Handling false information from Bob

Use oracles: To verify information sent by Bob, the smart contract can require a data feed from a trusted oracle. The contract will only execute if the oracle's data matches the expected outcome.

Example: In a smart contract for a delivery service, the contract could be coded to automatically release payment to Bob only after an oracle verifies the delivery status (e.g., a tracking number or a GPS location) has been updated to "delivered".

Handling false claim from Alice
Implement an arbitration mechanism: The contract can be designed to have a dispute resolution process. If Alice claims the delivery was not completed, the contract can trigger a multi-signature wallet controlled by a panel of arbitrators.

Arbitrators: These arbitrators could be human judges, oracles, or even a DAO (Decentralized Autonomous Organization) voted on by stakeholders.

Process: Once the dispute is initiated, all arbitrators receive the same information and have a specific timeframe to vote on the outcome.
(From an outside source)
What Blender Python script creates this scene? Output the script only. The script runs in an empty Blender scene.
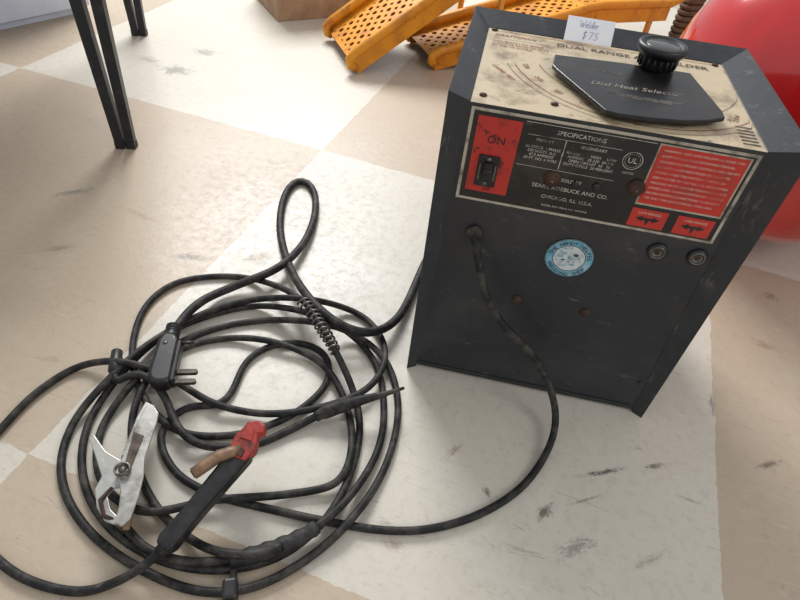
import bpy, bmesh, math, random
import numpy as np
from mathutils import Vector, Matrix, Euler
random.seed(3)
sc=bpy.context.scene
sc.view_settings.view_transform='Standard'
COL=sc.collection
# ---------------------------------------------------------------- camera
F=577.0
R=Matrix(((.9928,-.1203,0),(.0835,.6892,-.7198),(.0866,.7146,.6942)))
cd=bpy.data.cameras.new('camera'); cam=bpy.data.objects.new('camera',cd); COL.objects.link(cam)
cd.sensor_width=36; cd.lens=F/800*36; cd.clip_start=.01
q=R.to_quaternion(); cam.matrix_world=Matrix.Translation((0,0,1))@q.to_matrix().to_4x4()
sc.camera=cam
RM=q.to_matrix()
def P(u,v,z=0.0):
    d=RM@Vector((u-400,300-v,-F)); t=(z-1)/d.z
    return Vector((d.x*t,d.y*t,z))
# ---------------------------------------------------------------- materials
def srgb(r,g,b):
    f=lambda c:(c/255/12.92) if c/255<=.04045 else ((c/255+.055)/1.055)**2.4
    return (f(r),f(g),f(b),1)
def mat(name,col,rough=.5,metal=0,col2=None,scale=20,detail=6,lo=.4,hi=.65,bump=0,bscale=60,coat=0,stretch=None,spec=.5,dust=None):
    m=bpy.data.materials.new(name); m.use_nodes=True; nt=m.node_tree; b=nt.nodes['Principled BSDF']
    b.inputs['Roughness'].default_value=rough; b.inputs['Metallic'].default_value=metal
    b.inputs['Coat Weight'].default_value=coat; b.inputs['Specular IOR Level'].default_value=spec
    tc=nt.nodes.new('ShaderNodeTexCoord')
    src=tc.outputs['Object']
    if stretch:
        mp=nt.nodes.new('ShaderNodeMapping'); mp.inputs['Scale'].default_value=stretch
        nt.links.new(src,mp.inputs['Vector']); src=mp.outputs[0]
    n=nt.nodes.new('ShaderNodeTexNoise'); n.inputs['Scale'].default_value=scale; n.inputs['Detail'].default_value=detail
    n.inputs['Roughness'].default_value=.68
    nt.links.new(src,n.inputs['Vector'])
    cr=nt.nodes.new('ShaderNodeValToRGB'); cr.color_ramp.elements[0].position=lo; cr.color_ramp.elements[1].position=hi
    c2=col2 if col2 else tuple(c*.8 for c in col[:3])+(1,)
    cr.color_ramp.elements[0].color=col; cr.color_ramp.elements[1].color=c2
    nt.links.new(n.outputs['Fac'],cr.inputs['Fac']); out=cr.outputs['Color']
    if dust:   # second layer: fine specks / scratches  (colour, scale, lo, hi, stretch)
        mp=nt.nodes.new('ShaderNodeMapping'); mp.inputs['Scale'].default_value=dust[4]; mp.inputs['Rotation'].default_value=(.2,.5,.6)
        nt.links.new(tc.outputs['Object'],mp.inputs['Vector'])
        n3=nt.nodes.new('ShaderNodeTexNoise'); n3.inputs['Scale'].default_value=dust[1]; n3.inputs['Detail'].default_value=9; n3.inputs['Roughness'].default_value=.75
        nt.links.new(mp.outputs[0],n3.inputs['Vector'])
        mr=nt.nodes.new('ShaderNodeMapRange'); mr.inputs[1].default_value=dust[2]; mr.inputs[2].default_value=dust[3]; mr.inputs[4].default_value=.8
        nt.links.new(n3.outputs['Fac'],mr.inputs[0])
        mx=nt.nodes.new('ShaderNodeMix'); mx.data_type='RGBA'; nt.links.new(mr.outputs[0],mx.inputs[0]); nt.links.new(out,mx.inputs[6]); mx.inputs[7].default_value=dust[0]; out=mx.outputs[2]
    nt.links.new(out,b.inputs['Base Color'])
    if bump:
        n2=nt.nodes.new('ShaderNodeTexNoise'); n2.inputs['Scale'].default_value=bscale; n2.inputs['Detail'].default_value=4
        nt.links.new(src,n2.inputs['Vector'])
        bp=nt.nodes.new('ShaderNodeBump'); bp.inputs['Strength'].default_value=bump; bp.inputs['Distance'].default_value=.002
        nt.links.new(n2.outputs['Fac'],bp.inputs['Height']); nt.links.new(bp.outputs[0],b.inputs['Normal'])
    return m
M=dict(
 case=mat('painted_case_metal',srgb(37,40,45),.40,0,srgb(62,62,63),10,10,.48,.78,.15,90,dust=(srgb(122,116,106),11,.58,.72,(3,3,1))),
 front=mat('painted_front_metal',srgb(34,36,41),.42,0,srgb(58,58,59),6,10,.47,.76,.15,80,dust=(srgb(108,102,94),14,.60,.73,(1,1,3.5))),
 beige=mat('aged_beige_faceplate',srgb(198,180,150),.36,0,srgb(112,88,66),12,11,.49,.70,dust=(srgb(72,56,44),30,.57,.68,(1,1.4,1))),
 black=mat('black_plastic',srgb(18,18,20),.42,0,srgb(50,47,45),30,7,.42,.75),
 knobtop=mat('knob_cap_reflection_grey',srgb(92,94,94),.22,.2,srgb(58,56,54),40,6,.5,.72),  # grey colour paints a pale reflection onto the black knob's cap
 dialblack=mat('black_dial_plate',srgb(22,21,23),.3,0,srgb(54,49,46),18,8,.5,.8,dust=(srgb(96,86,78),30,.64,.74,(1,1,1))),
 rubber=mat('black_rubber',srgb(22,22,23),.6,0,srgb(90,84,75),28,9,.45,.80,.3,120,spec=.35,dust=(srgb(106,100,90),60,.58,.74,(1,1,1))),
 tape=mat('black_tape',srgb(28,28,28),.65,0,srgb(60,57,54),60,5,.45,.7,.5,200),
 lblack=mat('label_black',srgb(22,22,24),.28,0,srgb(60,55,51),16,8,.48,.75,dust=(srgb(120,110,98),20,.62,.74,(1,1,1))),
 lred=mat('label_red',srgb(192,46,36),.42,0,srgb(150,56,44),30,8,.5,.75,dust=(srgb(60,36,30),24,.66,.72,(1,1,1))),
 lredworn=mat('label_red_worn',srgb(184,44,36),.42,0,srgb(120,40,34),30,8,.5,.72,dust=(srgb(26,22,22),20,.56,.60,(1,1,1))),
 lwhite=mat('label_print_white',srgb(196,190,180),.5,0,srgb(96,90,82),30,6,.49,.64),
 lpink=mat('label_print_pale',srgb(222,190,176),.5,0,srgb(190,110,96),40,6,.48,.62),
 lgrey=mat('label_border',srgb(180,172,156),.45,0,srgb(104,94,82),30,8,.48,.68),
 ldark=mat('print_dark',srgb(54,46,42),.6,0,srgb(124,106,88),40,6,.48,.64),
 lredtxt=mat('print_red',srgb(140,66,52),.6,0,srgb(160,130,104),40,6,.48,.62),
 script=mat('faded_script_print',srgb(146,134,122),.6,0,srgb(60,54,50),35,6,.44,.62),
 chrome=mat('worn_steel',srgb(120,117,112),.38,.8,srgb(70,62,54),40,6,.45,.7),
 steel=mat('spring_steel',srgb(54,54,56),.32,.6,srgb(90,80,70),60,5,.5,.7),
 rust=mat('rusty_metal',srgb(84,58,45),.75,.3,srgb(48,36,30),50,7,.4,.65,.3),
 oldrust=mat('dusty_brown_rust',srgb(122,96,74),.8,.1,srgb(84,62,48),30,7,.4,.65,.3),
 blade=mat('tarnished_blade',srgb(84,78,70),.4,.7,srgb(48,42,38),60,5),
 copper=mat('dirty_copper',srgb(146,116,88),.5,.2,srgb(84,62,48),34,8,.40,.66,.3),
 redins=mat('red_insulator',srgb(160,44,34),.55,0,srgb(62,28,25),30,8,.46,.64,.5,90),
 clamp=mat('cast_clamp_metal',srgb(172,170,164),.38,.6,srgb(100,90,80),20,7,.5,.74,.3),
 clampdark=mat('dark_clamp_jaw',srgb(96,84,74),.55,.5,srgb(56,46,40),40,7,.42,.66,.4),
 yellow=mat('yellow_paint',srgb(224,148,26),.45,0,srgb(164,96,28),9,10,.47,.76,.1,dust=(srgb(84,54,28),22,.58,.70,(1,1,1))),
 redtank=mat('red_tank_paint',srgb(206,18,18),.2,0,srgb(170,20,20),4,6,.45,.75,0,60,1.0),
 greyw=mat('worn_grey_primer',srgb(170,160,155),.6,0,srgb(180,60,50),30,7,.45,.65),
 card=mat('cardboard',srgb(176,144,114),.85,0,srgb(150,120,94),12,6),
 ctape=mat('packing_tape',srgb(190,165,130),.4),
 legm=mat('dark_leg_metal',srgb(32,34,38),.4,.2,srgb(56,58,62),30,6,.5,.75),
 wtop=mat('wood_table_top',srgb(120,90,62),.5,0,srgb(90,64,42),6,6,.4,.7,stretch=(1,8,1)),
 white=mat('white_enamel',srgb(220,232,248),.4,0,srgb(208,220,238),5,4),
 paper=mat('white_paper',srgb(246,246,250),.7,0,srgb(234,234,240),10,3),
 pen=mat('blue_pen_ink',srgb(126,132,186),.6),
 sblue=mat('sticker_blue',srgb(96,160,186),.4,0,srgb(150,190,204),40,6),
 sdark=mat('sticker_dark_print',srgb(36,52,66),.5,0,srgb(80,110,125),50,6,.5,.7),
 swhite=mat('sticker_white',srgb(208,214,216),.45,0,srgb(130,142,148),60,7,.5,.7),
)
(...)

The majority vote will then trigger the appropriate action:

If Alice's claim is false, the contract releases payment to Bob.
If Bob's information is false, the contract could penalize him and/or refund Alice.

Example

Scenario: Alice hires Bob for a service and agrees to pay $100 in cryptocurrency upon completion.

Contract with oracle: Bob completes the job and the smart contract receives a confirmation from an oracle that the job is done. The contract automatically releases $100 to Bob.

Dispute resolution: Alice claims the job was not completed correctly. She can use the smart contract to formally dispute the payment.

Arbitration process: The dispute is sent to a panel of three arbitrators. They receive the evidence (e.g., photos, logs, oracles' data) and vote on the case.

Outcome:
If two out of three arbitrators find Bob's work satisfactory, they vote to release the payment to Bob.
If two out of three arbitrators find that Bob's work was not up to par, they can vote to either not release payment or to
send Bob a penalty.

Manual intervention: In this case, the smart contract requires manual intervention from the arbitrators to decide on the dispute. However, the decision is still executed automatically and irreversibly once the votes are cast.